From: Dominikus Scherkl (lyratelle@gmx.de)
Date: Wed Jun 01 2005 - 15:20:08 CDT
>>  The use of optional ligatures cannot be reasonably
>> decided on algorithmic grounds alone. Whether you use a ligature for 
>> "fi"
>> or for "st" is a stylistic choice.
>
> One should note that every ligature can be given a semantic use, 
> namely by quoting it directly, like in the sentence 'An example of a 
> ligature is "Þ" [ligature fi]'. Perhaps textbooks in Arabic want to 
> name those ligatures and different letter representations explicitly. 

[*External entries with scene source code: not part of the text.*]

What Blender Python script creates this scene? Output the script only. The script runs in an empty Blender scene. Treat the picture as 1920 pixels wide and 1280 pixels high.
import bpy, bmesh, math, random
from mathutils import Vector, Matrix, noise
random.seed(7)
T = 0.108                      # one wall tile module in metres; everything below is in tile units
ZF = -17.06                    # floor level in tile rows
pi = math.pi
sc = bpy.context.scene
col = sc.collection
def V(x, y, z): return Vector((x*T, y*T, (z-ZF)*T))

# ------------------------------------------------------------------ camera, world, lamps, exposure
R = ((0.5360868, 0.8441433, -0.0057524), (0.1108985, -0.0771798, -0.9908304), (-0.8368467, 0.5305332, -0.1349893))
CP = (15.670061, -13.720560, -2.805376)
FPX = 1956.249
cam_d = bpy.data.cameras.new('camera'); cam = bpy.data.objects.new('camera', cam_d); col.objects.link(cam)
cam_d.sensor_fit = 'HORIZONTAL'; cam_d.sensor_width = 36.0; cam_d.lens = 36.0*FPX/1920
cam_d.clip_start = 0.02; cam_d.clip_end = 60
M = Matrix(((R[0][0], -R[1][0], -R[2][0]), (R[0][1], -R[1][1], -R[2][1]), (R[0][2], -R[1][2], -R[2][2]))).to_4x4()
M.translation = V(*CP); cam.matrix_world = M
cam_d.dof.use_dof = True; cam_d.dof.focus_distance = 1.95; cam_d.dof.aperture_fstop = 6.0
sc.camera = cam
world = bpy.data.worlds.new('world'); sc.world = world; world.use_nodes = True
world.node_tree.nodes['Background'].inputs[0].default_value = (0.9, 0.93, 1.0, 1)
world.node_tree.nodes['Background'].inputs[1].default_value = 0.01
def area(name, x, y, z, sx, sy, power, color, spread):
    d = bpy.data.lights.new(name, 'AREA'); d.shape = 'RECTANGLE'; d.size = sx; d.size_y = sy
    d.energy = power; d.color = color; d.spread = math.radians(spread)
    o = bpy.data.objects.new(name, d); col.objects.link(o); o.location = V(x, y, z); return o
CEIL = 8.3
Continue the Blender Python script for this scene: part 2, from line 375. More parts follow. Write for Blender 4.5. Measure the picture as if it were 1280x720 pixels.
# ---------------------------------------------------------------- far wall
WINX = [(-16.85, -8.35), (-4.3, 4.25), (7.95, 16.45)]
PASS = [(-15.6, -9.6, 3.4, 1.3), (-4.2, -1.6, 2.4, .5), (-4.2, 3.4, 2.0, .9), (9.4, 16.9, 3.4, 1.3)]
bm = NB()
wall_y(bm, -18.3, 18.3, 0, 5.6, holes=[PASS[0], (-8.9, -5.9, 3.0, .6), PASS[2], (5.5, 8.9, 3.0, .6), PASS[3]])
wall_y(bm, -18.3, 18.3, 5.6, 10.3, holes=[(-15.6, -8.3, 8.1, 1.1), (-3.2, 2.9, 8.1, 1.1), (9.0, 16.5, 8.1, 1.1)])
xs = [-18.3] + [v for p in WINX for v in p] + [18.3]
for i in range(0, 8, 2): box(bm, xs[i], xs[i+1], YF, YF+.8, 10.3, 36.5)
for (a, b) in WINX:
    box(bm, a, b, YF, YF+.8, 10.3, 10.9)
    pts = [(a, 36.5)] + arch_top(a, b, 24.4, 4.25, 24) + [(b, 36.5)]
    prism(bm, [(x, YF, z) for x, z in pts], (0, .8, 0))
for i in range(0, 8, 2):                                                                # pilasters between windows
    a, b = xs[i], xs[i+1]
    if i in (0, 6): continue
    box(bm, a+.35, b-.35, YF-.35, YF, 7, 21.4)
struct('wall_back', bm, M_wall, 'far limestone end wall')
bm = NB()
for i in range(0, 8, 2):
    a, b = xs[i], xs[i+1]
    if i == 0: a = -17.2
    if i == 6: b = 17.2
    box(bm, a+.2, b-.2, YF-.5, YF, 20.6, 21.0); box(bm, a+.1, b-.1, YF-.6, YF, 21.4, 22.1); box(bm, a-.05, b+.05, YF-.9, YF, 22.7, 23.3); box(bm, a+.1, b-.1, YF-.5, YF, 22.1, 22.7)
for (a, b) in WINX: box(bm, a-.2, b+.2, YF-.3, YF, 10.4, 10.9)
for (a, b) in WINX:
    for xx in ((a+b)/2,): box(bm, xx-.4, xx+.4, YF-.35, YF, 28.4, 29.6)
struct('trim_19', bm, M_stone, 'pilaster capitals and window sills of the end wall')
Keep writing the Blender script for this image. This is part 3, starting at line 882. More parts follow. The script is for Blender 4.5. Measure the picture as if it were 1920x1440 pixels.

> Many glyphs can thus made into semantic objects, by simply 
> objectifying them.
These are both causes for the existence of "grapheme joiner" and
"grapheme non-joiner", but not for the existence of precomposed
ligatures.  If you realy require a ligature or require two characters
not to be ligated, use them.  But in a smart rendering system this
would be very seldom nessessary.
And, ok, thousands of required ligatures was a litte extreme, but not
so far from reality if you take those of all supported languages into
account.
I don't expect a single font to support them all, but all I wanted to say
was: it is possible to support them, the technique already exists, and it
does not require precomposed ligatures as encoded characters.  So
it should not be too hard to build a rendering system and fonts that
support the few ligatures used in languages using the latin script.